Saturday, May 14, 2005

Data, information and so on

I have promised my wife that this will only take 10 minutes - not much time to capture the convergence of ideas and abstraction, but here we go!

I am often asked (well, actually, to be more precise, I would like to be asked one day) where the caption in the heading ("Data is not information etc") comes from. Somebody did a search on the phrase, and visited my site, so I suppose there's a possibility that somebody else might. I first came across "Data isn't information. Information isn't knowledge. Knowledge isn't wisdom." in a newspaper article that was talking about the internet several years ago, before it had the influence it has now (I'm not sure I even had email at the time). The "Wisdom is not truth" I added myself.

The thinking behind this is something like as follows. When I was studying computer science, one of the professors had a means of solving computer problems that was basically "adding a level of indirection" - that is, describing the data at the next higher level. This is in effect what this series of clauses does. Data is (are?) basically just numbers. To understand data, you need context, which is what information is - you move from just numbers to organised numbers. Knowledge adds yet another level of indirection - categorising information - and wisdom a further one - categorising knowledge, understanding its context.

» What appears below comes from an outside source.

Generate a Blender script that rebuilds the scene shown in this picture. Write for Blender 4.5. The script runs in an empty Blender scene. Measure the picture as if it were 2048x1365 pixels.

In Bible terms, I think that's basically as far as humans can go - and the Bible values wisdom. Proper wisdom relates this knowledge to God, and it is the focus of the "wisdom" literature of the Old Testament. However, we haven't arrived at "truth" - which was the clause I added above. Truth, I would argue, is something that only God can reveal. Even with "wisdom" - using brains that are capable of remarkable levels of abstraction - we aren't able to arrive at something we know to be objective. However, if there is an external absolute who has chosen to reveal objective truth, then we can at least have a subjective appreciation of this objective truth. The relevance of extending this clause is that we will not discover truth from all humanity's ponderings on the internet - only if an external absolute has spoken.

The convergent thing about this was the fact that apparently, according to Timescommentary, Google has patented software that will allow its search engine to evaluate the veracity/reliability of the pages that it references. The article was leaning towards the opinion that this would make Google almost "God"-like. However, using this means of evaluation, it is possible to see that Google is operating on the "data/information/knowledge/wisdom" realm, not the "truth" realm. It is behaving in a human way in evaluation the information it assesses, but it still is only organising and meta-organising data. The truth isn't "out there" in the collective knowledge of humanity. If we want to know the truth - even though we can only know it subjectively - we need to start from an external objective. So Google isn't "God-like" - even with these enhancements, it is still only "human-like".